Paris, TN has always existed as a realm of ghosts in my life, a point of convergence between the land of the living and domain of the dead. This stems in part from its status as a quasi-mythic location in my personal history, a place that was unknown to me but featured prominently in family stories in which I heard my relatives give intimate accounts of people I had never met. It was also the location of family burial plots, a place I seemed to only visit for the purposes of attending a funeral or holding vigil at a gravesite. When I was younger I mostly reckoned Paris as the place where I saw my own name engraved on tombstones.
Paris still is this place, of course, as this most recent visit attested. It is still the place of small hillside cemeteries where I contemplate the grave markers of my forebearers amidst a backdrop of industrial pork processing plants. It is a place for reconnecting with the past, both personal and otherwise. I’ve obviously traveled to Paris for funerals on prior occasions but on this visit my family and I lingered a while after to visit other sites in the town. I’d always known that my southern family roots had instilled in me an abiding love for fried catfish, but I didn’t know how prominently catfish were featured in landmarks and other iconography around Paris, or that the town bills itself as home of the world’s largest fish fry. I also learned about Grove’s Tasteless Chill Tonic, and its outsized role in the area’s economic history.

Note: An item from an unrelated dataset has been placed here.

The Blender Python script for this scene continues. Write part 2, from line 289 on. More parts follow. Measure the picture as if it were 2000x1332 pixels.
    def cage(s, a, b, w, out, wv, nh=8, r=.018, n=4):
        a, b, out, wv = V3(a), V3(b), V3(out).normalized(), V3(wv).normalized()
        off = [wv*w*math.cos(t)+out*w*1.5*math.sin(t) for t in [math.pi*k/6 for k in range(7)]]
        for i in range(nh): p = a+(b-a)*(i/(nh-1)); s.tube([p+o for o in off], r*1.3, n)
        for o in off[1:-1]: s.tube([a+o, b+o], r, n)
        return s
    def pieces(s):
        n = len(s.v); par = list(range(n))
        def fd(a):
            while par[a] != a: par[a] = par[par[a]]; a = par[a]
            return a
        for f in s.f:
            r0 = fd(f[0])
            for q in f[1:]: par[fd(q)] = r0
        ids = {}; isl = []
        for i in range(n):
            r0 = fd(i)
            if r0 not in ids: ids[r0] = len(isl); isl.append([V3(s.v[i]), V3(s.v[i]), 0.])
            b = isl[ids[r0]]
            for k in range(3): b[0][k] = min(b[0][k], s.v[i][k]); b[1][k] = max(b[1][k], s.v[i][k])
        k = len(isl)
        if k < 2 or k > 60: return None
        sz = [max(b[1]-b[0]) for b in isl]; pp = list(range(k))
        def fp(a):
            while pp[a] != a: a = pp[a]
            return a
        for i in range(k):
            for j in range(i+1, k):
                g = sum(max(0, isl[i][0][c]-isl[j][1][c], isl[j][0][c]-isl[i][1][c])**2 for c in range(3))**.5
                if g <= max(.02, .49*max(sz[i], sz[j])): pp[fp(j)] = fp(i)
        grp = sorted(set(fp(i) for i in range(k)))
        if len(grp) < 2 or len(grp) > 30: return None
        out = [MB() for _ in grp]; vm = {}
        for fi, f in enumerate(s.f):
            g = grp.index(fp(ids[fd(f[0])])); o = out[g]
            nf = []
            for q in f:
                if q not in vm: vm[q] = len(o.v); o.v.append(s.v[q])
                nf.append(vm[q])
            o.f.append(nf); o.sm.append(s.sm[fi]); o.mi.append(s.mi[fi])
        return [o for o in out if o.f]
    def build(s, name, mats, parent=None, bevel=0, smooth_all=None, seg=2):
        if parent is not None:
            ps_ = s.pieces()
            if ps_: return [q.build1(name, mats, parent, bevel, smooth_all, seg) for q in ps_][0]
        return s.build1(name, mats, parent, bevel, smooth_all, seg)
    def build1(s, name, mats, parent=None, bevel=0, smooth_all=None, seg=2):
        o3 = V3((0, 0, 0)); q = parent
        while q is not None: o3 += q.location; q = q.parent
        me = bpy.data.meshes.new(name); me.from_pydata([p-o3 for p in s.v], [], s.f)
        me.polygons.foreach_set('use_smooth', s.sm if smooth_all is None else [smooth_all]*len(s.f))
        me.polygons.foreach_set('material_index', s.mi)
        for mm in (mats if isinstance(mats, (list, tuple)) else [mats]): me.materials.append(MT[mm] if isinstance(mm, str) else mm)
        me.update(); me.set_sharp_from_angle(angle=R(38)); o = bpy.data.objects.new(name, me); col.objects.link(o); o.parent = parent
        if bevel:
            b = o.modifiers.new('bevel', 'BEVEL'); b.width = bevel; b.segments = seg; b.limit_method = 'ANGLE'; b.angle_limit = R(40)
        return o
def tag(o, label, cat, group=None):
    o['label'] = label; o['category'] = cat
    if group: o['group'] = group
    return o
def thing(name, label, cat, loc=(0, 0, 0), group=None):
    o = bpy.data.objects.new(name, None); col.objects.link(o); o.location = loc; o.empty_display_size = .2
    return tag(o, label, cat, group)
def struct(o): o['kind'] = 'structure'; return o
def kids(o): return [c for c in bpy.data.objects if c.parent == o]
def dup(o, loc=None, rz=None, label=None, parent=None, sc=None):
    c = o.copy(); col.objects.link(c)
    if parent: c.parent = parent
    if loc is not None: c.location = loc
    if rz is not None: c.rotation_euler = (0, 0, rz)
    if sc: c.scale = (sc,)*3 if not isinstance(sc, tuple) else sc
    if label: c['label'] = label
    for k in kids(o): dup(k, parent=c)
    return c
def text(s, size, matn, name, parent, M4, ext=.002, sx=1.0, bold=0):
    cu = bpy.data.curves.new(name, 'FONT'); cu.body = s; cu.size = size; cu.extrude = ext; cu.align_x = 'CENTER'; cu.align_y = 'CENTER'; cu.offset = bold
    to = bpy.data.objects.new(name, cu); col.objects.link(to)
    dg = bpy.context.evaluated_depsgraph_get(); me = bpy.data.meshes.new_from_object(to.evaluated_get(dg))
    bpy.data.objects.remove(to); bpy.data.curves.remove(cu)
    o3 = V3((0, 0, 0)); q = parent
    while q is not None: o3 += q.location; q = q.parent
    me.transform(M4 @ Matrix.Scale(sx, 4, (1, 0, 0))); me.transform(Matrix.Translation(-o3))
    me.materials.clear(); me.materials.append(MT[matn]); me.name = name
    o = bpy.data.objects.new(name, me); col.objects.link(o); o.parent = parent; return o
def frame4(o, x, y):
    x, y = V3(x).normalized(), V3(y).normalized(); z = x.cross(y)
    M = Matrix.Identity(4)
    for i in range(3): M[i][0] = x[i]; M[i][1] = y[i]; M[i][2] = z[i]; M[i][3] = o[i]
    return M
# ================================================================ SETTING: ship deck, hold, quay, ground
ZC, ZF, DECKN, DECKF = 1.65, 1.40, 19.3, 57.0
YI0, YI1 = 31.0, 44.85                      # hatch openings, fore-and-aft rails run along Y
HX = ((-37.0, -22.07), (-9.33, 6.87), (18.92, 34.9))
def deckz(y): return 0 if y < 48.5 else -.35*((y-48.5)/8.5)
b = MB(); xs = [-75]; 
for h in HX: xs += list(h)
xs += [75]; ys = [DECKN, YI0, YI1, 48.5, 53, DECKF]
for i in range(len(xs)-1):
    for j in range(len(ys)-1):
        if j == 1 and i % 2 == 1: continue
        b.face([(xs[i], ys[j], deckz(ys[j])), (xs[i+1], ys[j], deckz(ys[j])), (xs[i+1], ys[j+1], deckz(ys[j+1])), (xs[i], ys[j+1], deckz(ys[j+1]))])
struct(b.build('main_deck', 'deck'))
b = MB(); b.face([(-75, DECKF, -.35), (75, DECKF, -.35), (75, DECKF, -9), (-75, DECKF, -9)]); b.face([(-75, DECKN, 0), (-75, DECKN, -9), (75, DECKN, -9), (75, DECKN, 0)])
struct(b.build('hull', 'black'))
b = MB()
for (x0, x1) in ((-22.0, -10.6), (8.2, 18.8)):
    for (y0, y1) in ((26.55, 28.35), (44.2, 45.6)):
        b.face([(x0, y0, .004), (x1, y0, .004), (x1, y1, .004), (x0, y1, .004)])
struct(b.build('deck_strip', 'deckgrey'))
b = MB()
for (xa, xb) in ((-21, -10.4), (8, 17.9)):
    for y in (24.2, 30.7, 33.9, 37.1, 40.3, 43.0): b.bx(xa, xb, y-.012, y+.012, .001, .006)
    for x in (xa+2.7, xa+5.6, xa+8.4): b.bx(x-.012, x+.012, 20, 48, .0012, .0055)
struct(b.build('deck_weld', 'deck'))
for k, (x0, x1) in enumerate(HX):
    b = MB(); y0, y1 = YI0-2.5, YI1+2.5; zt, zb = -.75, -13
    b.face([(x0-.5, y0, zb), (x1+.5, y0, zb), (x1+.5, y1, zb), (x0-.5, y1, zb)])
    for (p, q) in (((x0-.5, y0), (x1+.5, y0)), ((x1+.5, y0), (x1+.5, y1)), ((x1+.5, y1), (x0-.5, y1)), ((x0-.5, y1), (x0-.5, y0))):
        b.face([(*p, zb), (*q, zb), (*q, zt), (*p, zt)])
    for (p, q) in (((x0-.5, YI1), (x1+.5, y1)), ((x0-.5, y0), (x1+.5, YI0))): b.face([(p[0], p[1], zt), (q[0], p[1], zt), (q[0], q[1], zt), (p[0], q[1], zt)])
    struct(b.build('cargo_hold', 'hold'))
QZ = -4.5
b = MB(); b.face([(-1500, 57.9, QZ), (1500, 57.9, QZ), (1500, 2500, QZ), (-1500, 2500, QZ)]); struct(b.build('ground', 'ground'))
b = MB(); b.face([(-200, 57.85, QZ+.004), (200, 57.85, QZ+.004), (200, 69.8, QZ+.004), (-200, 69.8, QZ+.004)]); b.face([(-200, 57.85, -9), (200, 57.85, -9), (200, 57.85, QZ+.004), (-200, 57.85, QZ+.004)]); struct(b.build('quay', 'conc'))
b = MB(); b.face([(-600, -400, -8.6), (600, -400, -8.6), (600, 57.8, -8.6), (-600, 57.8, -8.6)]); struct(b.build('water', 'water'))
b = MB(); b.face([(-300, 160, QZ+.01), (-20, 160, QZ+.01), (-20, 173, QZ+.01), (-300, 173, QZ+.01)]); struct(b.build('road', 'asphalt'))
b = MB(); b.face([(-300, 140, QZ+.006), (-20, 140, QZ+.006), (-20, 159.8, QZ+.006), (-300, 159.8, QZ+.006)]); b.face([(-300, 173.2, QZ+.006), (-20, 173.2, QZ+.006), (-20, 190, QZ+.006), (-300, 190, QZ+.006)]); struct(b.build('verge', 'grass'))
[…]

The eulogies at my grandmother’s service reminded me of all the countless threads that make up the tapestry of a person’s life, and provided me with a poignant recollection that I come from a lineage of teachers and preachers, a recognition that broadened my typically myopic perspective on the daily travails of my professional work to a more encompassing sense of purpose and human endeavor. Of course, this lineage is not exclusively constituted by teachers or preachers but includes also farmers, butchers, and mail carriers, amongst other occupations. I’m grateful for a place (and the attendant times) that provides a space for such reflection and introspection, and thankful in particular that in Paris, TN the landmarks of my family history are not found solely in graveyards.